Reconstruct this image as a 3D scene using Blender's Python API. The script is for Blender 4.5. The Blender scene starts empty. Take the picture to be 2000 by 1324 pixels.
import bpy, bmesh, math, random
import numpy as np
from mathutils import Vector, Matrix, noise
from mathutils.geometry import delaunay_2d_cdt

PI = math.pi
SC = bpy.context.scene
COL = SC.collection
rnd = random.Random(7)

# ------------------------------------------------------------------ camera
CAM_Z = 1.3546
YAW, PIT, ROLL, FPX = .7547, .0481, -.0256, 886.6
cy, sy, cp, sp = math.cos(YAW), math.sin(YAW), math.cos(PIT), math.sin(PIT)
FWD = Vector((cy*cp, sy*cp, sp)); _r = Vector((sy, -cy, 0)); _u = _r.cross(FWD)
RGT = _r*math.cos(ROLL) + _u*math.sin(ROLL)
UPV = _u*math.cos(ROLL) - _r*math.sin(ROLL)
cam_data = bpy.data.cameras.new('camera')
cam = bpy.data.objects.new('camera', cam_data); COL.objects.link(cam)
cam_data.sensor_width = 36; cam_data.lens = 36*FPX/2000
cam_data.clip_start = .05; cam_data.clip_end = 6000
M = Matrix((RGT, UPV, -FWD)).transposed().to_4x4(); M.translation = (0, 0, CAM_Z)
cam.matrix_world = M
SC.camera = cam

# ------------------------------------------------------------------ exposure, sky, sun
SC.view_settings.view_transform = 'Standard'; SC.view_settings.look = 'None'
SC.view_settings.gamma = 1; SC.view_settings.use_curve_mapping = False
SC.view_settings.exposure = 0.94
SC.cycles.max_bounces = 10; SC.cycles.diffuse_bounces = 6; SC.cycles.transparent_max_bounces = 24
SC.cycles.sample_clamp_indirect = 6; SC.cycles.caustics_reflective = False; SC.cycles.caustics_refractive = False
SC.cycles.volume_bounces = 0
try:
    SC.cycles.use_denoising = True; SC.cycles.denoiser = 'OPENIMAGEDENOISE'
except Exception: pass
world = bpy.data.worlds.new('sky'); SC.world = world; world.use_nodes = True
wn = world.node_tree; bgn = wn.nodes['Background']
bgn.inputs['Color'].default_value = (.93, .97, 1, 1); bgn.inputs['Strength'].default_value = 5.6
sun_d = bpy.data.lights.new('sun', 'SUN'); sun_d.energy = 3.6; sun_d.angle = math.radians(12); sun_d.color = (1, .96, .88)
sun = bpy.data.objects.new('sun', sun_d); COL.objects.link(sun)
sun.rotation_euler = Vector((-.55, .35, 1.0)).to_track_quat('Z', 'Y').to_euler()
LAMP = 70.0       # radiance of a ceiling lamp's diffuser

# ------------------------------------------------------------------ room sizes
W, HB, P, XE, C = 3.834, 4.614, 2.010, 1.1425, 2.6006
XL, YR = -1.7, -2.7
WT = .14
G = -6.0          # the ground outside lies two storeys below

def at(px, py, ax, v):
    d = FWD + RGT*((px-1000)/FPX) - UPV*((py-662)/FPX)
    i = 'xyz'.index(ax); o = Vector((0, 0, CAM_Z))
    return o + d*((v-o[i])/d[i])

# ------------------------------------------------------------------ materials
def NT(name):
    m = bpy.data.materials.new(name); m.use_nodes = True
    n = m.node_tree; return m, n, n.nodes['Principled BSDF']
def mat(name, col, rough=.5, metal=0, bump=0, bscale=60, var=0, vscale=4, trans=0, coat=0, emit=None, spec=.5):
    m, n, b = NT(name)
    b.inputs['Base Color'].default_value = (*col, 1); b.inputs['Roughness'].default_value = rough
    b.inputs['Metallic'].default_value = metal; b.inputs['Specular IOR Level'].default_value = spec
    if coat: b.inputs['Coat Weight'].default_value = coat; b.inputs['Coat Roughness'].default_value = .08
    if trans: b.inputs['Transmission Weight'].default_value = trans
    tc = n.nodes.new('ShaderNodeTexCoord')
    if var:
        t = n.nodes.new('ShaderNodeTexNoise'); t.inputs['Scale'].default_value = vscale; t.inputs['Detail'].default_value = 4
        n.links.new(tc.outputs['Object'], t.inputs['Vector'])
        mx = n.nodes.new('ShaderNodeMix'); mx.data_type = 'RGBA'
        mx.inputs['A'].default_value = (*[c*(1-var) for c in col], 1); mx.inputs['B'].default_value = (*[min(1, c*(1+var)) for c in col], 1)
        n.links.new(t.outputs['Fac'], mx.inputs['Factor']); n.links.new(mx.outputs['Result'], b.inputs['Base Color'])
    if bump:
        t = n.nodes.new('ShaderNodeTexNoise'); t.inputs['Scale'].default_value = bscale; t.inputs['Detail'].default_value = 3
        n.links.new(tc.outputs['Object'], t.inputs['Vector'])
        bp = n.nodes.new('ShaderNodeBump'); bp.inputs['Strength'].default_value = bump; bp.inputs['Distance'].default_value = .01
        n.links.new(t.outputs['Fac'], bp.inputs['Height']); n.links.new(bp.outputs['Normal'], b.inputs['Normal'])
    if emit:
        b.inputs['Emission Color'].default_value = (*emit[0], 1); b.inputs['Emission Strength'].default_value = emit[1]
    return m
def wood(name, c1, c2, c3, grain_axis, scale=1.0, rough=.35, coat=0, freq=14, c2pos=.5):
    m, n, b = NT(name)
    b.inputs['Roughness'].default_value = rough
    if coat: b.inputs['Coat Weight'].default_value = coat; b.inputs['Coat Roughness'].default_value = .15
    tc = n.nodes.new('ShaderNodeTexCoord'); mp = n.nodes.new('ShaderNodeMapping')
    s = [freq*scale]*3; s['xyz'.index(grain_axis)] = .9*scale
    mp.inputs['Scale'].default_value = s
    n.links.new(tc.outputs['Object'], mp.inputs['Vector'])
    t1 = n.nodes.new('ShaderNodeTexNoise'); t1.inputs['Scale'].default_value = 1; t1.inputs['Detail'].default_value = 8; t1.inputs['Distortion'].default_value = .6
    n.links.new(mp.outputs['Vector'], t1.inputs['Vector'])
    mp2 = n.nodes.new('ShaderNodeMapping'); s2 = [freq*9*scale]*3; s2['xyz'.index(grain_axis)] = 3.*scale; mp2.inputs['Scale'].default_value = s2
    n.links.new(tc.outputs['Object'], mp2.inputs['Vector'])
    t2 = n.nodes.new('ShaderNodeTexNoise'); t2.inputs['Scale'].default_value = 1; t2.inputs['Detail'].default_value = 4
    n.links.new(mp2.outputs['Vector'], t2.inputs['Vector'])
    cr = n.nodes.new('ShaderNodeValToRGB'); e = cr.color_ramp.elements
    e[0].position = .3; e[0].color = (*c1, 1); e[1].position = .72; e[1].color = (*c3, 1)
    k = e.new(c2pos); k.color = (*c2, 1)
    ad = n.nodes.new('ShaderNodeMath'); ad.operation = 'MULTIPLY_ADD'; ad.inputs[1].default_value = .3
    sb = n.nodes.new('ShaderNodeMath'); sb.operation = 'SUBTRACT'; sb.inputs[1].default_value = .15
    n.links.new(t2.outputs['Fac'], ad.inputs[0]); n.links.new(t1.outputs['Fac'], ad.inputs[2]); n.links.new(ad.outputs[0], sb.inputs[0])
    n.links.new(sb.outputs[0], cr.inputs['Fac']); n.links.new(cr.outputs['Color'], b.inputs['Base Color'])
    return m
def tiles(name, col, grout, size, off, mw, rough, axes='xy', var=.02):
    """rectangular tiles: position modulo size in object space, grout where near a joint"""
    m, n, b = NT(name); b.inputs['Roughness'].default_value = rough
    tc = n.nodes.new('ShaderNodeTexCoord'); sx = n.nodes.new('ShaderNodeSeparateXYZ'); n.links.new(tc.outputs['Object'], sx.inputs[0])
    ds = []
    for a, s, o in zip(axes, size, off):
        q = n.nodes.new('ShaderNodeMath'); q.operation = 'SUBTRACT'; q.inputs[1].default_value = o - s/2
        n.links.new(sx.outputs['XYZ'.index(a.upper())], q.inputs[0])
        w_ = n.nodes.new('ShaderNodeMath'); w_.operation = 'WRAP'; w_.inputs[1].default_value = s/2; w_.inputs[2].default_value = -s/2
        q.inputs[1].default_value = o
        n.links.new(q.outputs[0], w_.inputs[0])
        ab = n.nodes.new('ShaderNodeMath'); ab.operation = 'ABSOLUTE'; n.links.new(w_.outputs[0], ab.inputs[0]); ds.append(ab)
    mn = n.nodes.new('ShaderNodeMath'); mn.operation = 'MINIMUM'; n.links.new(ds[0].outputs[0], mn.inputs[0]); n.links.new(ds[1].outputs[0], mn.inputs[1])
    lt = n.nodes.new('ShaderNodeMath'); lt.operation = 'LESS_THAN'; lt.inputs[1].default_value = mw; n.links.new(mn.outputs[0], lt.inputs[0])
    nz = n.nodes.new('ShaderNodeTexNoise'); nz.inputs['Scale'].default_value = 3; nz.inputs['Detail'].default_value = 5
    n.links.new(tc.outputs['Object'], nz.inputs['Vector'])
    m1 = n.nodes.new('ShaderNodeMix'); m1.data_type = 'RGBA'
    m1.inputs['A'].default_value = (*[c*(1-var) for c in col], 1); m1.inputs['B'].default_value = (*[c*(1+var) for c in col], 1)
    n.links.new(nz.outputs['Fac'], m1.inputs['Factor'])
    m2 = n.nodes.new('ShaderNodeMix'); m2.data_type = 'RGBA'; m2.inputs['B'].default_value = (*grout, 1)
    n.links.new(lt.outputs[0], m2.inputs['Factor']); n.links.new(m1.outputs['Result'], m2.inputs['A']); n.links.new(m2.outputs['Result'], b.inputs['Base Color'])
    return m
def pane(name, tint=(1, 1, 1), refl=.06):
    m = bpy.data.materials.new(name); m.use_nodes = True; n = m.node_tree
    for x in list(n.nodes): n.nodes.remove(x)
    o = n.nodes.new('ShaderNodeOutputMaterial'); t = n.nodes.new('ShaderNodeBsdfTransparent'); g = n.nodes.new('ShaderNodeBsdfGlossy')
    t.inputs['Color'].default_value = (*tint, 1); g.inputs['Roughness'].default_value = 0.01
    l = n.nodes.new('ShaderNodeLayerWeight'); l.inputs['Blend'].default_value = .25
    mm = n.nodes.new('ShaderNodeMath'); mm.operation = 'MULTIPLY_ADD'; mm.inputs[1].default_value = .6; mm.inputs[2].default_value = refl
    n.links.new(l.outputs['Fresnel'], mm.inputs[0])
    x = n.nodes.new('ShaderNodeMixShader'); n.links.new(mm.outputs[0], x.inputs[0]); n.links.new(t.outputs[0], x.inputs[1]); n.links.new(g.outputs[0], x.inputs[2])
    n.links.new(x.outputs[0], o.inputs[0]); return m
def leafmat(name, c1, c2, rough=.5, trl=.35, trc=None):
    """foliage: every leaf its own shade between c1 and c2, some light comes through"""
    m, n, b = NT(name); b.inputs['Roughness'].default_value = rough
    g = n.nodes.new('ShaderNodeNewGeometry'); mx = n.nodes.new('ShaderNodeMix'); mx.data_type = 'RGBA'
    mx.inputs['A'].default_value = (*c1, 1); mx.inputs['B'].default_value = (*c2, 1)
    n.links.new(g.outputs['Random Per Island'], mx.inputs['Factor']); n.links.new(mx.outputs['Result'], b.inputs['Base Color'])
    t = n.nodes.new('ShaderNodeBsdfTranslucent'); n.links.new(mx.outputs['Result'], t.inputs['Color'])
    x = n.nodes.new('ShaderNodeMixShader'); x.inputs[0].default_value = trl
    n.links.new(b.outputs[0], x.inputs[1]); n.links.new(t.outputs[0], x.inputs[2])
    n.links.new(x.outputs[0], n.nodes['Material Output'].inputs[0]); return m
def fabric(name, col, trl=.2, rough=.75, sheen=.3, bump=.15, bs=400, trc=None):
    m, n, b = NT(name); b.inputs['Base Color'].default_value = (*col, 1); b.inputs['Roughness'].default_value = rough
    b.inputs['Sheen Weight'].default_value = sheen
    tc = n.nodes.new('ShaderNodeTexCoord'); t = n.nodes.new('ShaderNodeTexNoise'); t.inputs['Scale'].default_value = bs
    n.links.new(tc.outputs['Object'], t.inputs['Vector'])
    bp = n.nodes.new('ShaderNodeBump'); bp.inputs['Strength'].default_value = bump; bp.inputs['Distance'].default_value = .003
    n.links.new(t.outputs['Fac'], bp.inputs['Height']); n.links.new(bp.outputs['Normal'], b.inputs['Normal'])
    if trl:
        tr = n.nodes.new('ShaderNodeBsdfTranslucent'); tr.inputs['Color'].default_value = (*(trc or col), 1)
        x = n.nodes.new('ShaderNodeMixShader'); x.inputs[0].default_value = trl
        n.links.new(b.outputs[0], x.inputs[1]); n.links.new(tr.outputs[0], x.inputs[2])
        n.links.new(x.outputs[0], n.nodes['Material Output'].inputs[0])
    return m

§

Work instructions — What is needed is an exact copy of the lines from the start of the listing through the line where "rnd = random.Random(7)" sits, please, both end lines included and nothing more.

Output of the exercise —
Reconstruct this image as a 3D scene using Blender's Python API. The script is for Blender 4.5. The Blender scene starts empty. Take the picture to be 2000 by 1324 pixels.
import bpy, bmesh, math, random
import numpy as np
from mathutils import Vector, Matrix, noise
from mathutils.geometry import delaunay_2d_cdt

PI = math.pi
SC = bpy.context.scene
COL = SC.collection
rnd = random.Random(7)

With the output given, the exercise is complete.